▶ What is required:
Retype each line of the material exactly, please, skipping any picture in it.

▶ Record extracts:
##########

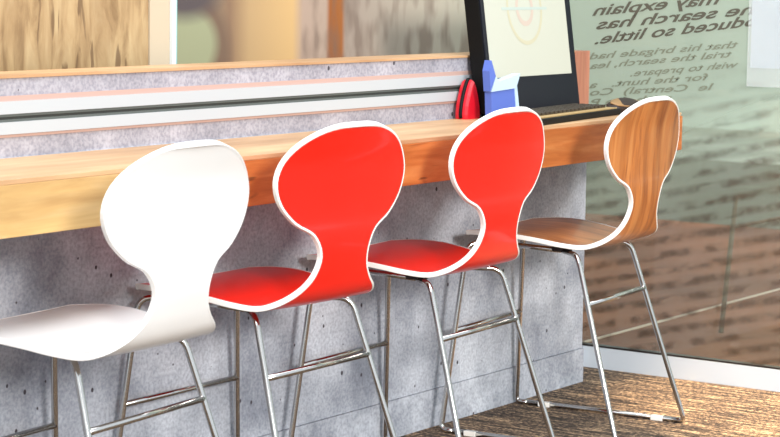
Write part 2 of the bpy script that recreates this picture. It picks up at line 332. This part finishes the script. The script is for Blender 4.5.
boxo('wall_mural', (-3.2, .65, 0), (XG-.012, .69, 2.4), M['mural'], kind='structure')

# panel and post behind the upstand
bm = box(bmesh.new(), (-6.5, .30, .9), (-2.19, .34, 2.2)); link('wall_left', bm, M['plank'], kind='structure')
boxo('trim_5', (-2.188, .295, .9), (-2.0965, .345, 2.2), plain('reveal_cream', (188, 172, 148), .6), kind='structure')
boxo('trim_6', (-2.096, .285, .9), (-2.077, .35, 2.2), M['post'], kind='structure')
w2 = bpy.data.objects.new('window_2', None); COL.objects.link(w2); w2.location = (-2.076, .3, .9); w2['kind'] = 'structure'
boxo('glass_edge', (0, -.006, 0), (.014, .014, 1.3), M['glass_edge'], w2)

# ---------------------------------------------------------------- stools
S = [(0.262, 0.6735, 0.2340), (0.1848, 0.6780, 0.2625), (0.0938, 0.6778, 0.2640), (-0.0013, 0.6690, 0.2520), (-0.0904, 0.6570, 0.2370), (-0.1621, 0.6536, 0.2215), (-0.2121, 0.6678, 0.2053), (-0.2452, 0.6919, 0.1728), (-0.2624, 0.7233, 0.1317), (-0.273, 0.7607, 0.106), (-0.2819, 0.8066, 0.1016), (-0.2847, 0.8569, 0.132), (-0.2843, 0.8925, 0.1995), (-0.2866, 0.9435, 0.2525), (-0.291, 1.0032, 0.2722), (-0.2968, 1.0591, 0.2504), (-0.31, 1.1094, 0.1884), (-0.3203, 1.1408, 0.0988), (-0.3328, 1.1499, -0.0135)]
KB, KS = (0.318, 0.071)
def catmull(S, m):
    Q = [[2*a-b_ for a, b_ in zip(S[0], S[1])]] + [list(s) for s in S] + [[2*a-b_ for a, b_ in zip(S[-1], S[-2])]]
    out = []
    for i in range(1, len(Q)-2):
        p0, p1, p2, p3 = Q[i-1:i+3]
        for k in range(m):
            t = k/m; out.append([.5*((2*b1)+(-a+c)*t+(2*a-5*b1+4*c-d)*t*t+(-a+3*b1-3*c+d)*t**3) for a, b1, c, d in zip(p0, p1, p2, p3)])
    out.append(Q[-2]); return out
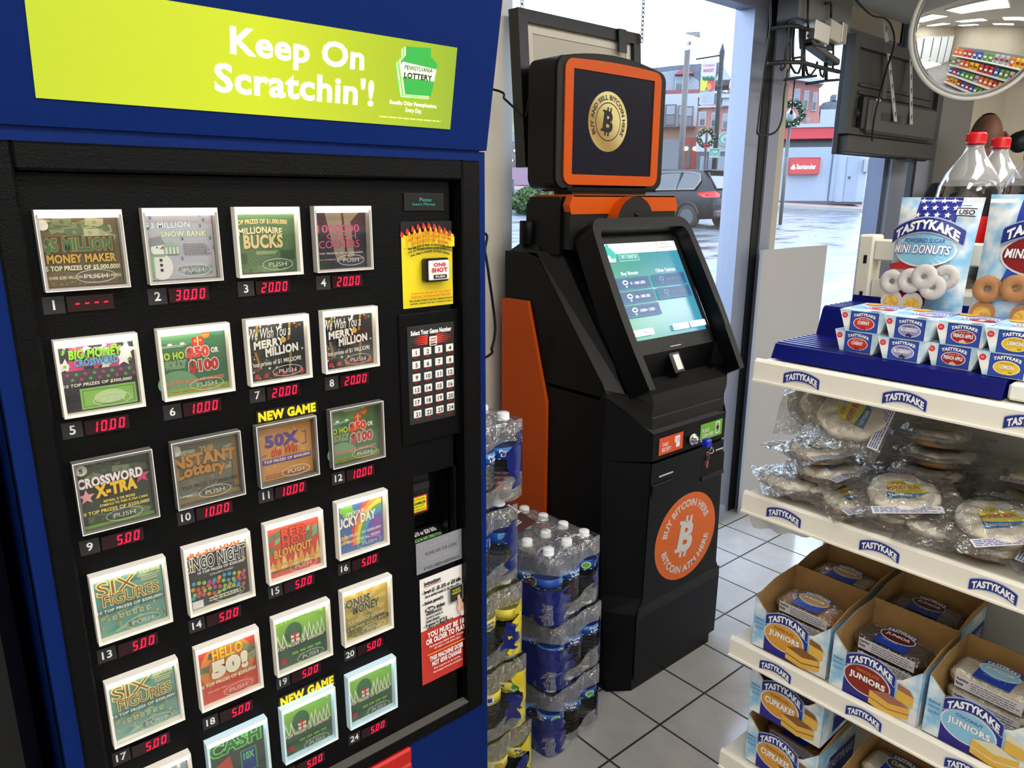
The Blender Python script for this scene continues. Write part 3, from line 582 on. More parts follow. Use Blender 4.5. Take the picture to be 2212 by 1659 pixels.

##########

▶ Output below:
Write part 2 of the bpy script that recreates this picture. It picks up at line 332. This part finishes the script. The script is for Blender 4.5.
boxo('wall_mural', (-3.2, .65, 0), (XG-.012, .69, 2.4), M['mural'], kind='structure')

# panel and post behind the upstand
bm = box(bmesh.new(), (-6.5, .30, .9), (-2.19, .34, 2.2)); link('wall_left', bm, M['plank'], kind='structure')
boxo('trim_5', (-2.188, .295, .9), (-2.0965, .345, 2.2), plain('reveal_cream', (188, 172, 148), .6), kind='structure')
boxo('trim_6', (-2.096, .285, .9), (-2.077, .35, 2.2), M['post'], kind='structure')
w2 = bpy.data.objects.new('window_2', None); COL.objects.link(w2); w2.location = (-2.076, .3, .9); w2['kind'] = 'structure'
boxo('glass_edge', (0, -.006, 0), (.014, .014, 1.3), M['glass_edge'], w2)

# ---------------------------------------------------------------- stools
S = [(0.262, 0.6735, 0.2340), (0.1848, 0.6780, 0.2625), (0.0938, 0.6778, 0.2640), (-0.0013, 0.6690, 0.2520), (-0.0904, 0.6570, 0.2370), (-0.1621, 0.6536, 0.2215), (-0.2121, 0.6678, 0.2053), (-0.2452, 0.6919, 0.1728), (-0.2624, 0.7233, 0.1317), (-0.273, 0.7607, 0.106), (-0.2819, 0.8066, 0.1016), (-0.2847, 0.8569, 0.132), (-0.2843, 0.8925, 0.1995), (-0.2866, 0.9435, 0.2525), (-0.291, 1.0032, 0.2722), (-0.2968, 1.0591, 0.2504), (-0.31, 1.1094, 0.1884), (-0.3203, 1.1408, 0.0988), (-0.3328, 1.1499, -0.0135)]
KB, KS = (0.318, 0.071)
def catmull(S, m):
    Q = [[2*a-b_ for a, b_ in zip(S[0], S[1])]] + [list(s) for s in S] + [[2*a-b_ for a, b_ in zip(S[-1], S[-2])]]
    out = []
    for i in range(1, len(Q)-2):
        p0, p1, p2, p3 = Q[i-1:i+3]
        for k in range(m):
            t = k/m; out.append([.5*((2*b1)+(-a+c)*t+(2*a-5*b1+4*c-d)*t*t+(-a+3*b1-3*c+d)*t**3) for a, b1, c, d in zip(p0, p1, p2, p3)])
    out.append(Q[-2]); return out
The Blender Python script for this scene continues. Write part 3, from line 582 on. More parts follow. Use Blender 4.5. Take the picture to be 2212 by 1659 pixels.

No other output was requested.